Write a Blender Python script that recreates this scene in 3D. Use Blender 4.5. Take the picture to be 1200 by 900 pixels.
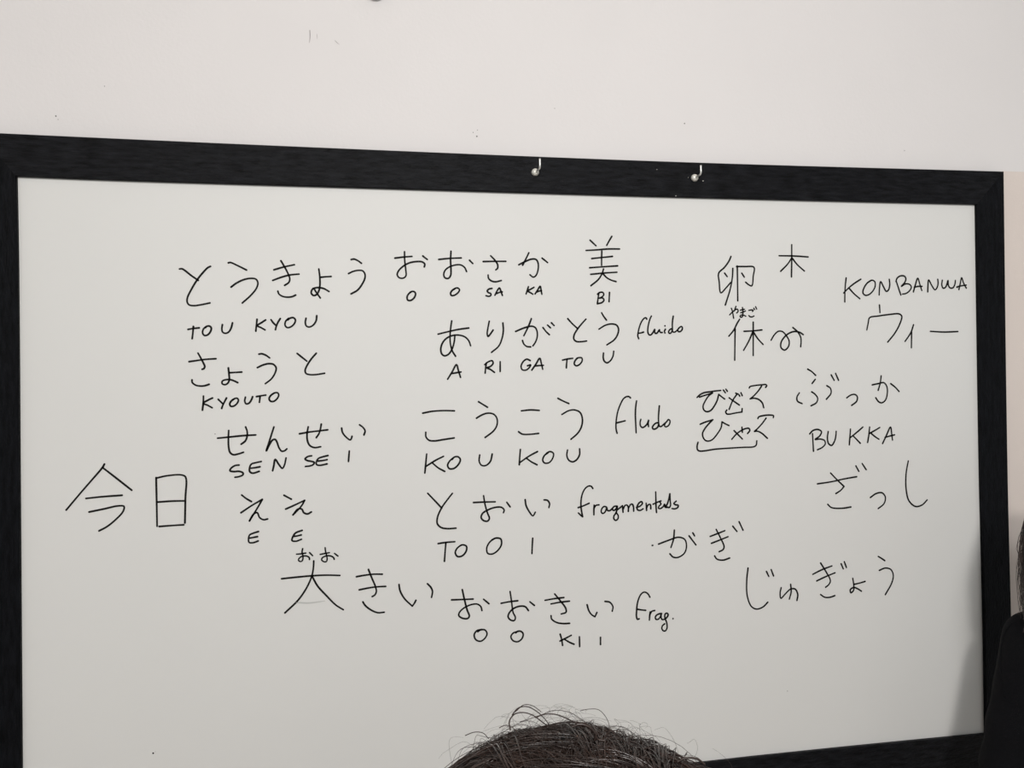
import bpy, bmesh, math, random
import numpy as np
from mathutils import Vector, Matrix, noise

# ------------------------------------------------------------------ scene, camera, light
for o in list(bpy.data.objects):
    bpy.data.objects.remove(o)
S = bpy.context.scene
C = S.collection
S.view_settings.view_transform = 'Standard'
S.view_settings.look = 'None'
S.view_settings.gamma = 1.0
S.view_settings.use_curve_mapping = False
S.view_settings.exposure = -0.05

ZT = 2.12                                   # height of the white surface's top edge above the floor
CAM = np.array([0.6609, -1.5438, ZT - 0.4066])
YAW, PITCH, ROLL, F = 0.1673, 0.0081, -0.0142, 900.0
FW = np.array([math.sin(YAW) * math.cos(PITCH), math.cos(YAW) * math.cos(PITCH), math.sin(PITCH)])
R0 = np.array([math.cos(YAW), -math.sin(YAW), 0.0])
U0 = np.cross(R0, FW)
RT = R0 * math.cos(ROLL) + U0 * math.sin(ROLL)
UP = -R0 * math.sin(ROLL) + U0 * math.cos(ROLL)
cam = bpy.data.objects.new('camera', bpy.data.cameras.new('camera'))
C.objects.link(cam)
M = Matrix(((RT[0], UP[0], -FW[0], CAM[0]), (RT[1], UP[1], -FW[1], CAM[1]), (RT[2], UP[2], -FW[2], CAM[2]), (0, 0, 0, 1)))
cam.matrix_world = M
cam.data.sensor_width = 36.0
cam.data.lens = 27.0
cam.data.clip_start = 0.05
S.camera = cam

w = bpy.data.worlds.new('room_light')
S.world = w
w.use_nodes = True
w.node_tree.nodes['Background'].inputs[0].default_value = (0.95, 0.985, 1.0, 1)
w.node_tree.nodes['Background'].inputs[1].default_value = 0.56


def lamp(name, loc, target, size, power, col, shape='DISK'):
    l = bpy.data.lights.new(name, 'AREA')
    l.shape = shape
    l.size = size
    l.energy = power
    l.color = col
    o = bpy.data.objects.new(name, l)
    C.objects.link(o)
    o.location = loc
    d = Vector(target) - Vector(loc)
    o.rotation_euler = d.to_track_quat('-Z', 'Y').to_euler()
    return o


lamp('room_lamp', (0.45, -3.2, 2.94), (1.2, 0, 1.45), 0.28, 45, (1.0, 0.965, 0.928))
lamp('fill_light', (1.0, -2.3, 2.98), (1.7, -0.6, 0.6), 0.5, 29, (0.97, 0.985, 1.0))  # added fill without a known fixture, brightens the right side of the board


def ray(px, py):
    return FW + RT * ((px - 600.0) / F) + UP * ((450.0 - py) / F)


def on_plane(px, py, y):                     # where the line of sight meets the vertical plane y
    d = ray(px, py)
    return CAM + d * ((y - CAM[1]) / d[1])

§

DESCRIPTION OF THE TASK:
Write out the listing above exactly as it stands, pictures excluded.

TASK OUTPUT:
Write a Blender Python script that recreates this scene in 3D. Use Blender 4.5. Take the picture to be 1200 by 900 pixels.
import bpy, bmesh, math, random
import numpy as np
from mathutils import Vector, Matrix, noise

# ------------------------------------------------------------------ scene, camera, light
for o in list(bpy.data.objects):
    bpy.data.objects.remove(o)
S = bpy.context.scene
C = S.collection
S.view_settings.view_transform = 'Standard'
S.view_settings.look = 'None'
S.view_settings.gamma = 1.0
S.view_settings.use_curve_mapping = False
S.view_settings.exposure = -0.05

ZT = 2.12                                   # height of the white surface's top edge above the floor
CAM = np.array([0.6609, -1.5438, ZT - 0.4066])
YAW, PITCH, ROLL, F = 0.1673, 0.0081, -0.0142, 900.0
FW = np.array([math.sin(YAW) * math.cos(PITCH), math.cos(YAW) * math.cos(PITCH), math.sin(PITCH)])
R0 = np.array([math.cos(YAW), -math.sin(YAW), 0.0])
U0 = np.cross(R0, FW)
RT = R0 * math.cos(ROLL) + U0 * math.sin(ROLL)
UP = -R0 * math.sin(ROLL) + U0 * math.cos(ROLL)
cam = bpy.data.objects.new('camera', bpy.data.cameras.new('camera'))
C.objects.link(cam)
M = Matrix(((RT[0], UP[0], -FW[0], CAM[0]), (RT[1], UP[1], -FW[1], CAM[1]), (RT[2], UP[2], -FW[2], CAM[2]), (0, 0, 0, 1)))
cam.matrix_world = M
cam.data.sensor_width = 36.0
cam.data.lens = 27.0
cam.data.clip_start = 0.05
S.camera = cam

w = bpy.data.worlds.new('room_light')
S.world = w
w.use_nodes = True
w.node_tree.nodes['Background'].inputs[0].default_value = (0.95, 0.985, 1.0, 1)
w.node_tree.nodes['Background'].inputs[1].default_value = 0.56


def lamp(name, loc, target, size, power, col, shape='DISK'):
    l = bpy.data.lights.new(name, 'AREA')
    l.shape = shape
    l.size = size
    l.energy = power
    l.color = col
    o = bpy.data.objects.new(name, l)
    C.objects.link(o)
    o.location = loc
    d = Vector(target) - Vector(loc)
    o.rotation_euler = d.to_track_quat('-Z', 'Y').to_euler()
    return o


lamp('room_lamp', (0.45, -3.2, 2.94), (1.2, 0, 1.45), 0.28, 45, (1.0, 0.965, 0.928))
lamp('fill_light', (1.0, -2.3, 2.98), (1.7, -0.6, 0.6), 0.5, 29, (0.97, 0.985, 1.0))  # added fill without a known fixture, brightens the right side of the board


def ray(px, py):
    return FW + RT * ((px - 600.0) / F) + UP * ((450.0 - py) / F)


def on_plane(px, py, y):                     # where the line of sight meets the vertical plane y
    d = ray(px, py)
    return CAM + d * ((y - CAM[1]) / d[1])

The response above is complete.